“He wouldn’t qualify to deliver pizzas, much less be president of the United States.”
“This is Scott from Ohio. Since I was 18 years old, I have voted a down the ticket Republican vote, straight Republican every single election. The reason for that is I believed in the principles of fiscal conservatism, reducing the size of government, increasing individual freedoms and free market capitalism as being the best and most free.
“So when Trump was nominated to be our presidential candidate for the Republican Party, I wasn’t exactly thrilled about it. I thought he was very brash and very crude, but I held my nose and voted for him. I really thinking that a lot of his stuff that he was saying and doing was an act, was a way to get a reaction.
“It was a way to get the media to play yet another clip of him. So I also heard a pastor say, “we’re not voting for a someone to be a preacher. We’re voting for a leader, and Trump is the leader we need right now.” So with that justification, I did vote for Donald Trump in 2016. Throughout the first couple years of his presidency, the economically, everything seemed to be fine, but I started paying a little more attention to what he was saying and doing, and I realized that that brash crudeness was not just a way to get a reaction.
“He was that he was so deeply narcissistic that he actually was not a good leader. He couldn’t learn from other people. He couldn’t learn about issues he didn’t know about. He instead would come up with an idea and demand that people agree with him whether it even made sense or not. Eventually, I came to the conclusion that he’s not really a conservative.
“The deficit rocket ship that we launched is astounding. The amount of spending we did while cutting taxes completely irresponsible way to try to address the budget. He’s not conservative. He’s not a good leader, and he’s not even a good person. He’s not someone I would want my children to emulate.
“He’s not someone I would want to work with. He’s not someone I’d ever want to see volunteer to work with, you know, the youth group at our church, he wouldn’t qualify to be on our Bible school volunteer committee. He wouldn’t pass a simple background check.
“So by the time 2020 rolled around, I realized that a few things. One is, I could never vote for Donald Trump and I didn’t. I voted for Joe Biden.
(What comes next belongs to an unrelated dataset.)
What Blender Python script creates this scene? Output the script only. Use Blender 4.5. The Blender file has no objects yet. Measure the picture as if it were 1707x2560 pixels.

And secondly, that the Republican party no longer was centered on the values I cared about, but was instead centered around Donald Trump in a way that still, I find somewhat baffling.
“With that being said I no longer identify as a Republican, I call myself an independent, and I try, during election cycles, I try to read individual candidates and look at their individual values and records and vote accordingly.
“With that being said, after the 2020 election when Donald Trump refused to admit that he lost because his ego is so big and he inspired thousands of people to commit crimes, and when he actually tweeted that we need to terminate the constitution in order for him to stay president, any sane conservative would immediately consider that disqualifying from even applying to run for office again.
“So how we got to the point where he’s, yet again, the nominee and all these Republican leaders who are just willing to go along with him because of the power, of the popularity that he controlled votes with, it’s repulsive, it’s irresponsible, and at this point I have no home there. So I’m politically homeless, but I feel at peace about that. Donald Trump should never be president. He wouldn’t qualify to deliver pizzas, much less be president of the United States.”